La solidarité généalogique : l'indispensable guide
Dans cette quête solitaire, on découvre avec bonheur que l'on n'est jamais vraiment seul. Ma recherche aurait été bien plus ardue sans l'aide précieuse et désintéressée de mon cousin éloigné, Monsieur Guy Duportail.
Véritable puits de science et historien passionné de l'Alsace, son travail colossal sur Geneanet – un arbre qui regroupe pas moins de 82 400 individus – est une ressource inestimable. Il a patiemment reconstitué les ramifications de nombreuses familles de la région, créant un guide précieux pour tous ceux qui, comme moi, cherchent à comprendre d'où ils viennent. Son expertise et sa générosité à partager ses ressources et ses connaissances m'ont souvent guidé et évité de longues heures d'impasse. Il incarne cet esprit de partage qui fait la force de la communauté des généalogistes.

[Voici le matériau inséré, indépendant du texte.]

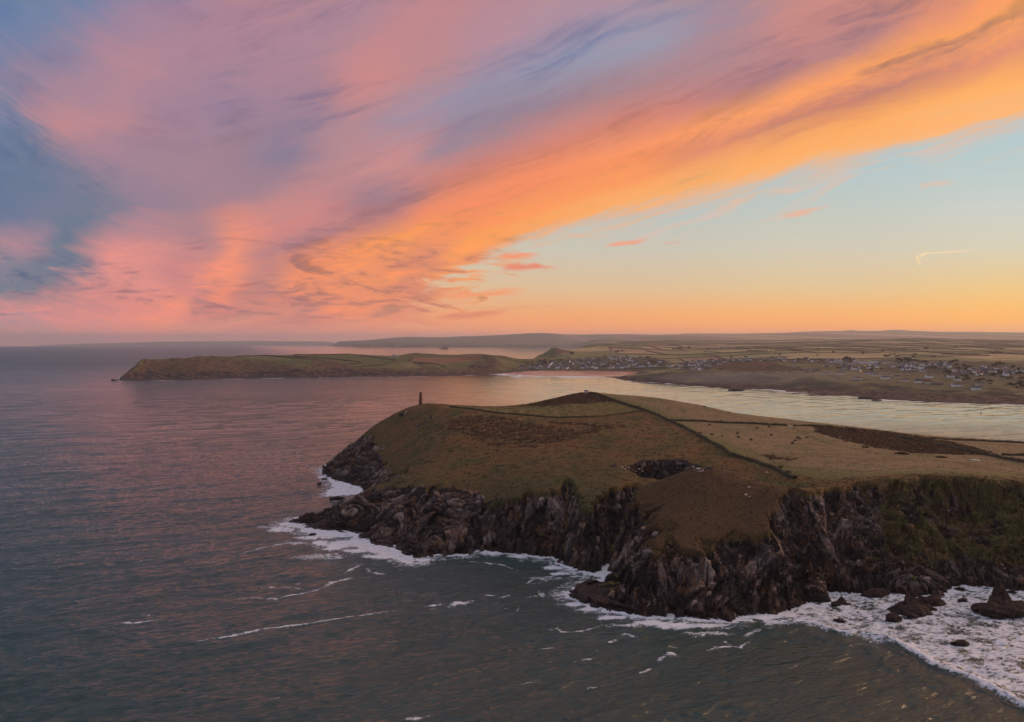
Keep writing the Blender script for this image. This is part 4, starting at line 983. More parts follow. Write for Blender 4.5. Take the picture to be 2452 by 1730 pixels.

Entre histoire et mémoire : le poids des lieux
Connaître les noms et les dates, c'est une chose. Mais c'est en marchant sur les terres de mes ancêtres que l'histoire prend tout son sens. Se rendre aux Hauttes Huttes et Basses Huttes, imaginer la vie rude et laborieuse de ces familles de forestiers, d'artisans ou de cultivateurs dans ce vallon reculé, c'est leur redonner une part de réalité.
Cette région, marquée par les soubresauts de l'histoire entre France et Allemagne, mais aussi par les sombres épisodes des chasses aux sorcières, a forgé une identité unique. Savoir que mes aïeux ont vécu ici, qu'ils ont traversé ces épreuves, participe aujourd'hui pleinement de mon propre héritage identitaire.
Faire de la généalogie en Alsace, c'est bien plus que compiler des noms. C'est renouer avec la mémoire des siens, comprendre les épreuves qu'ils ont surmontées et honorer la persistance de leur trace, fragile mais bien réelle, dans le grand livre de l'Histoire.